Seriously, those guys probably got it more right than any number of earnest dramas.
It took me years to appreciate the kind of brass, not to mention genius, that was necessary to sell Hogan's Heroes as a prime-time network comedy. Fortunately, Bing Crosby Productions was up to the task.
Across town, it took another iconic yet iconoclastic, creator-owned enterprise, Desilu, to bring us Star Trek.
Perhaps a pattern involving the conditions necessary for the development and promotion of brilliant outliers begins to emerge ... and if not, I'm just happy for those two instances of television "getting it right."
"At last, the foundation built by Hogan's Heroes can be added to by the new sitcom, Hi, Hitler! Next week, see a very special episode where Adolf and the gang have to deal with Blondie's life-threatening illness."
I can't wait for the very special 2 part episode of Hi, Hitler, when Adolph, and Heinrich trick Herman Goering into showing up for his intervention by telling him he's getting a medal.
I expect this is funnier in German. I also wonder whether that shouldn't be "ABOVEpants", since that would more closely match the naming of German ranks.
My conjecture is confirmed, I think, by the Google translation of a Finnish post...
Hi, Hitler will also have an eponymous drinking game associated with it. Like Hi Bob, but with Nazis.
Mel Brooks was right: Hitler is one funny dude. Compare him with mass-genocidal monsters like Mao and Stalin and it's no contest. Did Stalin ever say anything funny? No. Could Pol Pot carry his own sitcom? Doubtful. But with the right cast, edgy writers and an attractive co-star, Hitler could rule the Nielsens.
Maybe it should be an HBO series, where evil edginess and naked women are par for the course.
Ha Ha Ha Ha Ha. Mein Gott, Adolph! You're a gas!!
I'm thinking Jason Alexander as the Fuehrer.
And calling it Make Room For Hitler.
Investers wanted.
"... but with Nazis."
I get it.
Kind of like...Our government is based on the US Constitution.... but with Nazis.
Try our new __________ (fill in the blank), now with more Nazis.
Things go better with Nazis.
"Things go better with Nazis."
Because if they don't, they are told there is a gun in the desk in the adjacent room and they should go in there and do the "honorable" thing, or go before a firing squad.

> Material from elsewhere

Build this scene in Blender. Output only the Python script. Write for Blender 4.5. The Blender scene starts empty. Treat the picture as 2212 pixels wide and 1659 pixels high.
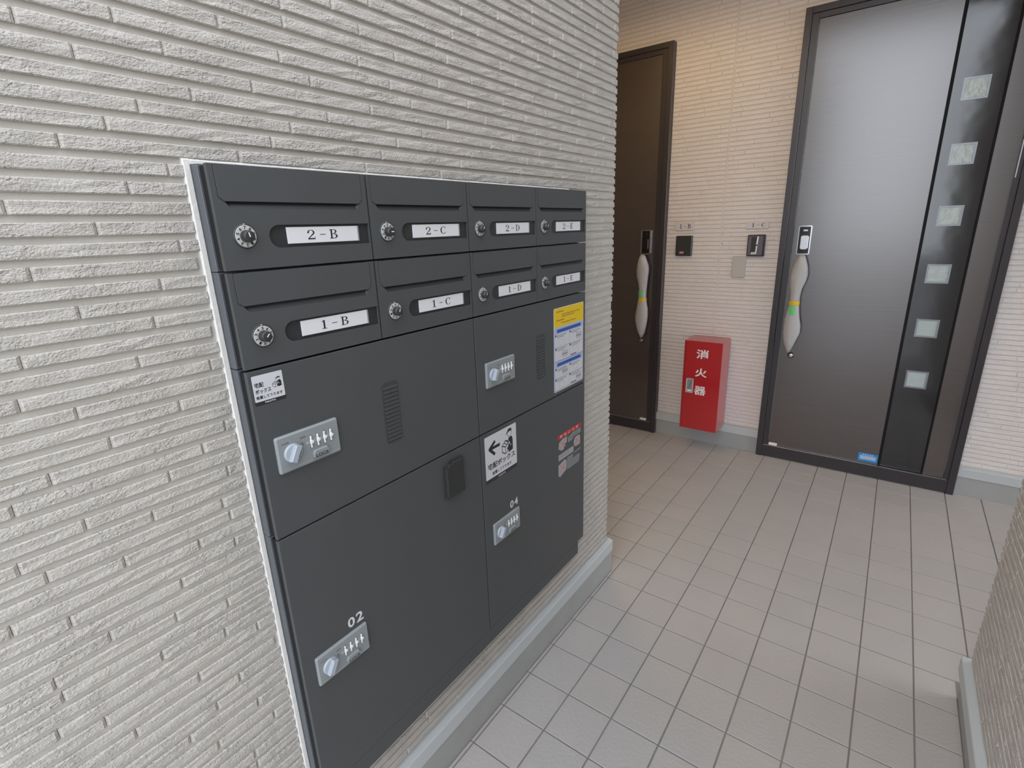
import bpy, bmesh, math, random
from mathutils import Vector, Matrix

# ------------------------------------------------------------------ camera, world, lights, exposure
sc = bpy.context.scene
COL = sc.collection
CAM = Vector((0.80529, -0.82910, 1.45431))
yaw, pit, roll = -0.64040616, -0.29483129, -0.03455812
fw = Vector((math.sin(yaw)*math.cos(pit), math.cos(yaw)*math.cos(pit), math.sin(pit)))
rt = Vector((math.cos(yaw), -math.sin(yaw), 0)); up = rt.cross(fw)
rt2 = rt*math.cos(roll)+up*math.sin(roll); up2 = -rt*math.sin(roll)+up*math.cos(roll)
cd = bpy.data.cameras.new('camera'); cam = bpy.data.objects.new('camera', cd); COL.objects.link(cam)
cam.matrix_world = Matrix(((rt2.x, up2.x, -fw.x, CAM.x), (rt2.y, up2.y, -fw.y, CAM.y), (rt2.z, up2.z, -fw.z, CAM.z), (0, 0, 0, 1)))
cd.sensor_width = 36; cd.lens = 1104.99/2212*36; cd.clip_start = 0.02
sc.camera = cam

wd = bpy.data.worlds.new('overcast_sky'); sc.world = wd; wd.use_nodes = True
nt = wd.node_tree; nt.nodes.clear()
tc = nt.nodes.new('ShaderNodeTexCoord'); sp = nt.nodes.new('ShaderNodeSeparateXYZ')
rp = nt.nodes.new('ShaderNodeValToRGB'); bg = nt.nodes.new('ShaderNodeBackground'); wo = nt.nodes.new('ShaderNodeOutputWorld')
rp.color_ramp.elements[0].position = 0.0; rp.color_ramp.elements[0].color = (0.79, 0.84, 0.90, 1)
rp.color_ramp.elements[1].position = 0.45; rp.color_ramp.elements[1].color = (0.85, 0.90, 1.0, 1)
nt.links.new(tc.outputs['Generated'], sp.inputs[0]); nt.links.new(sp.outputs['Z'], rp.inputs[0])
nt.links.new(rp.outputs[0], bg.inputs[0]); nt.links.new(bg.outputs[0], wo.inputs[0])
bg.inputs[1].default_value = 6.0

sc.view_settings.view_transform = 'Standard'
sc.view_settings.look = 'None'
sc.view_settings.gamma = 1.0
sc.view_settings.use_curve_mapping = False
sc.view_settings.exposure = -0.60

LAMP_E, LAMP_COL = 17.5, (1.0, 0.68, 0.32)      # the hall downlight, built below

random.seed(7)
PI = math.pi

# ------------------------------------------------------------------ materials
def lin(c):
    return tuple(((v/255)/12.92 if v/255 <= .04045 else ((v/255+.055)/1.055)**2.4) for v in c)
def mat(name, rgb, rough=.5, metal=0., spec=.5, coat=0., noise=None, bump=None, emit=None, alpha=None, var=None):
    """noise=(scale, amount) colour grain; bump=[(scale, distance)] fine relief"""
    m = bpy.data.materials.new(name); m.use_nodes = True
    n = m.node_tree; b = n.nodes['Principled BSDF']; c = (*lin(rgb), 1)
    b.inputs['Base Color'].default_value = c
    b.inputs['Roughness'].default_value = rough; b.inputs['Metallic'].default_value = metal
    b.inputs['Specular IOR Level'].default_value = spec; b.inputs['Coat Weight'].default_value = coat
    g = None
    if noise or bump: g = n.nodes.new('ShaderNodeNewGeometry')
    if noise:
        t = n.nodes.new('ShaderNodeTexNoise'); t.inputs['Scale'].default_value = noise[0]; t.inputs['Detail'].default_value = 4
        mx = n.nodes.new('ShaderNodeMixRGB'); mx.blend_type = 'MIX'
        mx.inputs[1].default_value = tuple(v*(1-noise[1]) for v in c[:3])+(1,); mx.inputs[2].default_value = tuple(min(1, v*(1+noise[1])) for v in c[:3])+(1,)
        n.links.new(g.outputs['Position'], t.inputs['Vector']); n.links.new(t.outputs[0], mx.inputs[0]); n.links.new(mx.outputs[0], b.inputs['Base Color'])
    if bump:
        last = None
        for s, d in bump:
            t = n.nodes.new('ShaderNodeTexNoise'); t.inputs['Scale'].default_value = s; t.inputs['Detail'].default_value = 3
            bp = n.nodes.new('ShaderNodeBump'); bp.inputs['Distance'].default_value = d; bp.inputs['Strength'].default_value = 1
            n.links.new(g.outputs['Position'], t.inputs['Vector']); n.links.new(t.outputs[0], bp.inputs['Height'])
            if last: n.links.new(last.outputs[0], bp.inputs['Normal'])
            last = bp
        n.links.new(last.outputs[0], b.inputs['Normal'])
    if emit:
        b.inputs['Emission Color'].default_value = (*emit[0], 1); b.inputs['Emission Strength'].default_value = emit[1]
    return m

def siding_mat(name, rgb, d1, d2):
    m = bpy.data.materials.new(name); m.use_nodes = True
    n = m.node_tree; b = n.nodes['Principled BSDF']; L = n.links.new
    b.inputs['Roughness'].default_value = .62; b.inputs['Specular IOR Level'].default_value = .35
    g = n.nodes.new('ShaderNodeNewGeometry')
    mp = n.nodes.new('ShaderNodeMapping'); mp.inputs['Scale'].default_value = (1, 1, 1.6); L(g.outputs['Position'], mp.inputs[0])
    zone = n.nodes.new('ShaderNodeTexNoise'); zone.inputs['Scale'].default_value = 16; zone.inputs['Detail'].default_value = 1
    L(g.outputs['Position'], zone.inputs['Vector'])
    zr = n.nodes.new('ShaderNodeMapRange'); zr.inputs[1].default_value = .42; zr.inputs[2].default_value = .62; zr.inputs[3].default_value = .25; zr.inputs[4].default_value = 1.0
    L(zone.outputs[0], zr.inputs[0])
    t1 = n.nodes.new('ShaderNodeTexNoise'); t1.inputs['Scale'].default_value = 125; t1.inputs['Detail'].default_value = 3; t1.inputs['Roughness'].default_value = .62; t1.inputs['Distortion'].default_value = .15
    L(mp.outputs[0], t1.inputs['Vector'])
    t2 = n.nodes.new('ShaderNodeTexNoise'); t2.inputs['Scale'].default_value = 300; t2.inputs['Detail'].default_value = 3
    L(mp.outputs[0], t2.inputs['Vector'])
    mu = n.nodes.new('ShaderNodeMath'); mu.operation = 'MULTIPLY'; L(t1.outputs[0], mu.inputs[0]); L(zr.outputs[0], mu.inputs[1])
    b1 = n.nodes.new('ShaderNodeBump'); b1.inputs['Distance'].default_value = d1; L(mu.outputs[0], b1.inputs['Height'])
    b2 = n.nodes.new('ShaderNodeBump'); b2.inputs['Distance'].default_value = d2; L(t2.outputs[0], b2.inputs['Height']); L(b1.outputs[0], b2.inputs['Normal'])
    L(b2.outputs[0], b.inputs['Normal'])
    c = lin(rgb); mx = n.nodes.new('ShaderNodeMixRGB'); mx.inputs[1].default_value = (*[v*.95 for v in c], 1); mx.inputs[2].default_value = (*[min(1, v*1.05) for v in c], 1)
    t3 = n.nodes.new('ShaderNodeTexNoise'); t3.inputs['Scale'].default_value = 60; L(g.outputs['Position'], t3.inputs['Vector']); L(t3.outputs[0], mx.inputs[0]); L(mx.outputs[0], b.inputs['Base Color'])
    return m

def wood_mat(name, rgb, dark, rough, vertical=False):
    m = bpy.data.materials.new(name); m.use_nodes = True
    n = m.node_tree; b = n.nodes['Principled BSDF']; L = n.links.new
    b.inputs['Roughness'].default_value = rough; b.inputs['Specular IOR Level'].default_value = .8
    b.inputs['Coat Weight'].default_value = 1.0; b.inputs['Coat Roughness'].default_value = .22; b.inputs['Coat IOR'].default_value = 1.85
    g = n.nodes.new('ShaderNodeNewGeometry'); mp = n.nodes.new('ShaderNodeMapping')
    mp.inputs['Scale'].default_value = (2.2, 2.2, 60); L(g.outputs['Position'], mp.inputs[0])
    t = n.nodes.new('ShaderNodeTexNoise'); t.inputs['Scale'].default_value = 1.6; t.inputs['Detail'].default_value = 6; t.inputs['Distortion'].default_value = .4
    L(mp.outputs[0], t.inputs['Vector'])
    mx = n.nodes.new('ShaderNodeMixRGB'); mx.inputs[1].default_value = (*lin(dark), 1); mx.inputs[2].default_value = (*lin(rgb), 1)
    L(t.outputs[0], mx.inputs[0]); L(mx.outputs[0], b.inputs['Base Color'])
    bp = n.nodes.new('ShaderNodeBump'); bp.inputs['Distance'].default_value = .0003; L(t.outputs[0], bp.inputs['Height']); L(bp.outputs[0], b.inputs['Normal'])
    return m

M = {}
M['siding'] = siding_mat('cream_siding', (188, 183, 175), .0046, .0019)
M['groove'] = mat('siding_groove', (193, 188, 180), .75, noise=(40, .03), bump=[(300, .0004)])
M['siding_back'] = siding_mat('pale_siding', (222, 215, 210), .0030, .0006)
M['groove_back'] = mat('pale_siding_groove', (206, 198, 192), .75)
M['caulk'] = mat('white_caulk', (222, 220, 214), .5, bump=[(120, .001)])
M['flashing'] = mat('grey_flashing', (186, 190, 190), .4, spec=.5)
M['concrete'] = mat('concrete_base', (158, 158, 155), .8, noise=(12, .08), bump=[(60, .0006)])
M['tile'] = mat('beige_floor_tile', (174, 169, 164), .6, noise=(5, .06), bump=[(90, .0012), (400, .0003)])
M['tile2'] = mat('beige_floor_tile_warm', (174, 169, 163), .6, noise=(5, .06), bump=[(90, .0012), (400, .0003)])
M['tile3'] = mat('beige_floor_tile_cool', (172, 168, 163), .6, noise=(5, .06), bump=[(90, .0012), (400, .0003)])
M['grout'] = mat('grey_grout', (124, 120, 118), .9, noise=(3, .3))
M['plaster'] = mat('tan_ceiling', (176, 150, 122), .8)
M['charcoal'] = mat('charcoal_steel', (74, 76, 77), .52, spec=.45, noise=(9, .05), bump=[(900, .00012)])
M['charcoal_side'] = mat('charcoal_frame', (86, 89, 94), .45, spec=.5)
M['recess'] = mat('black_recess', (44, 46, 47), .5)
M['gapblack'] = mat('gap_black', (12, 12, 14), .7)
M['card'] = mat('white_card', (222, 222, 224), .4)
M['ink'] = mat('black_ink', (30, 30, 34), .5)
M['dialring'] = mat('dial_ring', (190, 192, 186), .5)
M['knob'] = mat('dark_knob', (52, 52, 54), .35)
M['white'] = mat('white_plastic', (232, 232, 228), .4)
M['lockgrey'] = mat('lock_panel_grey', (138, 143, 144), .42, spec=.5)
M['locklight'] = mat('lock_knob_grey', (162, 170, 178), .35)
M['vent'] = mat('vent_dark', (62, 64, 65), .55)
M['ltext'] = mat('white_print', (214, 214, 214), .5)
M['stwhite'] = mat('sticker_white', (204, 205, 208), .45)
M['stblack'] = mat('sticker_black', (44, 42, 46), .45)
M['yellow'] = mat('sticker_yellow', (226, 190, 20), .45)
M['blue'] = mat('sticker_blue', (40, 84, 160), .45)
M['bluelight'] = mat('sticker_light_blue', (168, 180, 206), .45)
M['red'] = mat('sticker_red', (196, 40, 38), .45)
M['redx'] = mat('sticker_red_cross', (190, 128, 124), .5)
M['patch'] = mat('sticker_pale_grey', (160, 160, 162), .5)
M['patch2'] = mat('sticker_mid_grey', (128, 130, 130), .5)
M['green'] = mat('sticker_green', (60, 130, 80), .5)
M['orange'] = mat('sticker_orange_ink', (150, 100, 20), .5)
M['dash'] = mat('sticker_grey_ink', (104, 106, 116), .5)
M['pinkink'] = mat('sticker_pink_ink', (200, 168, 172), .5)
M['doorwood'] = wood_mat('dark_wood_door', (66, 52, 48), (44, 35, 33), .30)
M['frame'] = mat('dark_bronze_frame', (50, 46, 50), .28, spec=.7)
M['gloss'] = mat('black_gloss_strip', (38, 38, 40), .10, spec=.9, bump=[(3, .002)])
M['chrome'] = mat('chrome', (205, 205, 210), .12, metal=1)
M['steel'] = mat('brushed_steel', (190, 190, 192), .3, metal=1)
M['lockblack'] = mat('black_lock_face', (28, 24, 24), .12)
M['glass'] = mat('frosted_glass', (176, 188, 186), .18, spec=.6, bump=[(40, .002)])
M['panebead'] = mat('pane_surround', (140, 144, 150), .3, metal=.6)
M['wrap'] = mat('bubble_wrap', (176, 174, 172), .3, spec=.8, bump=[(260, .002)])
M['tape_y'] = mat('yellow_tape', (222, 180, 20), .4)
M['tape_g'] = mat('green_label', (110, 200, 120), .5)
M['intercom'] = mat('black_intercom', (42, 42, 44), .28)
M['film'] = mat('intercom_film', (100, 98, 106), .22)
M['reddoor'] = mat('red_paint', (176, 26, 34), .35, coat=.9)
M['coverplate'] = mat('beige_cover_plate', (184, 180, 174), .5)
M['sign'] = mat('pale_sign', (206, 200, 200), .35)
M['cyan'] = mat('cyan_sticker', (10, 140, 215), .45)
M['ground'] = mat('asphalt', (140, 138, 136), .9, noise=(2, .1))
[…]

One of those guys committed suicide, one's a Scientologist and one turned out alright (but then again Bowie's that cool). I'm just saying. Don't buy a Dreamachine.
Maybe to forestall the inevitable outcry, it could be Hitler in an alternative universe, where he is an Austrian-born psychologist who lives in Chicago. Same personality, same everything, except that he doesn't invade other countries or kill people. And he's a psychologist. G?ring could be an airline pilot who lives across the hall.

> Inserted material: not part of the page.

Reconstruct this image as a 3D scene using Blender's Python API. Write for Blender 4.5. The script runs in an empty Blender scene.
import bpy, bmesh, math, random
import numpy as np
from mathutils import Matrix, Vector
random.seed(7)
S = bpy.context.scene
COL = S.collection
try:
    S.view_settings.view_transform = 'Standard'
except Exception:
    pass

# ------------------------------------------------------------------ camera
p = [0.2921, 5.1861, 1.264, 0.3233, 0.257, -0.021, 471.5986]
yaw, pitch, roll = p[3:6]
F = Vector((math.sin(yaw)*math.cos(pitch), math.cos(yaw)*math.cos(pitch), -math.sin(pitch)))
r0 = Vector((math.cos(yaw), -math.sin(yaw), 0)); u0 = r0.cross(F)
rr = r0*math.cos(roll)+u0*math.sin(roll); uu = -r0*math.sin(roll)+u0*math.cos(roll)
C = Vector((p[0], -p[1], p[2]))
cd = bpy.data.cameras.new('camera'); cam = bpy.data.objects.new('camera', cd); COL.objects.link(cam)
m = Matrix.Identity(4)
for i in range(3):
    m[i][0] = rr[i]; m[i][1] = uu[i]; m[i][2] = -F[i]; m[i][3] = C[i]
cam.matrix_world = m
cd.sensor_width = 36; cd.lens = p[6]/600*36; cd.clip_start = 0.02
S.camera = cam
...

I think Bob Newhart would make an excellent Hitler.
Maybe it should be an HBO series, where evil edginess and naked women are par for the course.
Not naked! Hottie Nazi fetishwear, with 5" spike heeled boots.
Pro Libertate,
He could work for a comic book publisher. That Newhart show did not run long enough for folks to notice it was on, or something.

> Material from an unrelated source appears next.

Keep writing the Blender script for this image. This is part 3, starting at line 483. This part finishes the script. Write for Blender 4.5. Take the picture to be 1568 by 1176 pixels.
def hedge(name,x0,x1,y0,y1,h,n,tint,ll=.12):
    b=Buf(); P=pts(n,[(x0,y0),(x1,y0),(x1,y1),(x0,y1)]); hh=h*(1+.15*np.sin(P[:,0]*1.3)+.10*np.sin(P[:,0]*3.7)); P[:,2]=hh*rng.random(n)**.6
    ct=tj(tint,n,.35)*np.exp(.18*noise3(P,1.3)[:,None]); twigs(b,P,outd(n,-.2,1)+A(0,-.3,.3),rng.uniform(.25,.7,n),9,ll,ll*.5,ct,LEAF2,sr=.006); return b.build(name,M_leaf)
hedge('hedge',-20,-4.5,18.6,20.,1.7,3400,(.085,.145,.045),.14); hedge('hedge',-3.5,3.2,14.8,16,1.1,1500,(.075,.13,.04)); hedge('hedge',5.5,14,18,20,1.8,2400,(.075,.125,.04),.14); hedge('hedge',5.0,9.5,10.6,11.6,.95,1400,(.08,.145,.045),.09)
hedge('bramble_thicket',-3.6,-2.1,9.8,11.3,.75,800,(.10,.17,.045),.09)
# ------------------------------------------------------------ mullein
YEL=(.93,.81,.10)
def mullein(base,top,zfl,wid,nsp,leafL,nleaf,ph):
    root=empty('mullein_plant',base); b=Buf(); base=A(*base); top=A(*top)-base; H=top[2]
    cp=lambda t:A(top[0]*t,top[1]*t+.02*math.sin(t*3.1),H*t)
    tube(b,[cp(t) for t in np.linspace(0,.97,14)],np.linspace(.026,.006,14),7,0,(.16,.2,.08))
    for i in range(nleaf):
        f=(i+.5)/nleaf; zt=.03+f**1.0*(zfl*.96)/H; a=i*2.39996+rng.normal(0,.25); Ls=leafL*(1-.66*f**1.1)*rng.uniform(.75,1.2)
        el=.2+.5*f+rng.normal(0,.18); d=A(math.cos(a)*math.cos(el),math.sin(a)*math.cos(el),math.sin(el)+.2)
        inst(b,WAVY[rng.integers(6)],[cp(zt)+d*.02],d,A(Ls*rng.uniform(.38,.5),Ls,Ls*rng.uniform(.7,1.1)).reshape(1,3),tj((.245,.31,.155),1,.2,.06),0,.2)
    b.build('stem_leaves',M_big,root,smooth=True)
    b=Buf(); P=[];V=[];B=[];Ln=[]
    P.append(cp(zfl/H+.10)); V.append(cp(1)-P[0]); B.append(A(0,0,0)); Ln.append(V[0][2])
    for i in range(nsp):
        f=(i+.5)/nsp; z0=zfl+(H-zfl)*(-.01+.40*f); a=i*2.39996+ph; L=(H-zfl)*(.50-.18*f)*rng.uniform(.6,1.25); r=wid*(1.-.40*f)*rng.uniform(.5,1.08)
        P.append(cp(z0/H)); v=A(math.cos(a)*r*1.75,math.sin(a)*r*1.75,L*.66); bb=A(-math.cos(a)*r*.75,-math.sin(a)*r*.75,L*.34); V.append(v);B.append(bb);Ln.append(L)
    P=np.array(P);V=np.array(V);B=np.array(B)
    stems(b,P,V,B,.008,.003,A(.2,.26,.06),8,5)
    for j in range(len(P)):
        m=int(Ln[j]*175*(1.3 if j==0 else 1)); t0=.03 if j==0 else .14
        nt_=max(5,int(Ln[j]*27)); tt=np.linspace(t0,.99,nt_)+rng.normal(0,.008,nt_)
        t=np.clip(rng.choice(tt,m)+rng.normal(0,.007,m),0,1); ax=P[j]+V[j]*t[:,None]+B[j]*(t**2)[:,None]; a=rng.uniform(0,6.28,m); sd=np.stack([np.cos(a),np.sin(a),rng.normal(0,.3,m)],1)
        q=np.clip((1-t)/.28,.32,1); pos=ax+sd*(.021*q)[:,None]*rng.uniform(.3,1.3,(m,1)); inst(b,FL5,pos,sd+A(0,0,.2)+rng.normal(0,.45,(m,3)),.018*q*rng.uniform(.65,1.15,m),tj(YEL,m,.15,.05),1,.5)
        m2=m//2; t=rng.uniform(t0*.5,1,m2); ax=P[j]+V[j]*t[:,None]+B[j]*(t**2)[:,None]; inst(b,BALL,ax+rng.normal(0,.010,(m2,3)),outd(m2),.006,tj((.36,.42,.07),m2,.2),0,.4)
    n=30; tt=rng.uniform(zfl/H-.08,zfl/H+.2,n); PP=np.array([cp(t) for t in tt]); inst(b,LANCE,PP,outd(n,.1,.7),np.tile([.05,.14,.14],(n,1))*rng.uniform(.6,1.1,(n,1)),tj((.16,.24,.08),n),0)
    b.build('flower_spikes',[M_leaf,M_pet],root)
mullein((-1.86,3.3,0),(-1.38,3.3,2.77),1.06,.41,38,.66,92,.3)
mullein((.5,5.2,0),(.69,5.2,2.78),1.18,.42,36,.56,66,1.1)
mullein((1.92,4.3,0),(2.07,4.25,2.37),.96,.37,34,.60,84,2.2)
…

Max Mosley, that's the guy's name. There was a thread on here back in the day.
Nein! Ze Bob Newhart Show! Vit ze dentist! Is it safe?
"I just flew in from Nuremburg, and boy are my arms tired!" (rim shot) "Try the bratwurst!"
Hey Guy!
Hows things shakin' down there on the orange line?
Hows things shakin' down there on the orange line?
I rarely go near the Orange line, unless I am driving one of the Organic Hydrocarbon Powered vehicles of mine.
I am on the Blue and Yellow lines.
Nein! Ze Bob Newhart Show! Vit ze dentist! Is it safe?
Don't forget Howard Borman, Flight Engineer! Could be the Hermann Goering character.
The airline pilot across the hall? Didn't I mention him, at least obliquely? Of course, if he's named Borman, we may have another Nazi candidate for his role.
PL,
He was not a Pilot, just a Flight Engineer, but yea, I missed where you mentioned him already.
I still would prefer a Nazi version of Bob, that one deserves another shot.
Incidentally, going with the Bob Newhart title reference, my son and I are real fans of Salman Rushdie's "Haroun and the Sea of Stories," in which the key villain, Khattam Shud, is literally the shadowy embodiment of the banality of evil.
I have always hoped to see a faithful animated version of this story someday, and I sometimes wonder who would be the ideal voice actor to bring each character alive. From Rushdie's description of K.S. as "clerk-like" and nondescript in appearance and voice, I long ago decided that this animated feature needs to be made while Bob Newhart is with us. His voice is Khattam Shud's if any real person's could ever be.
I spell my first name with an F, not a PH, you dumk?pfe!
Menjou used a PH, and added an E for extra fruitiness. But good Germans use a fucking F.
Why people can't get this right, I don't know. To go down in history as evil I can live with (so to speak). But to go down as a fruity French Adolph is too much to bear.
I hear Mugabe's a big practical joker.
I hear Hitler's nickname for Goering was "Turd Blossom".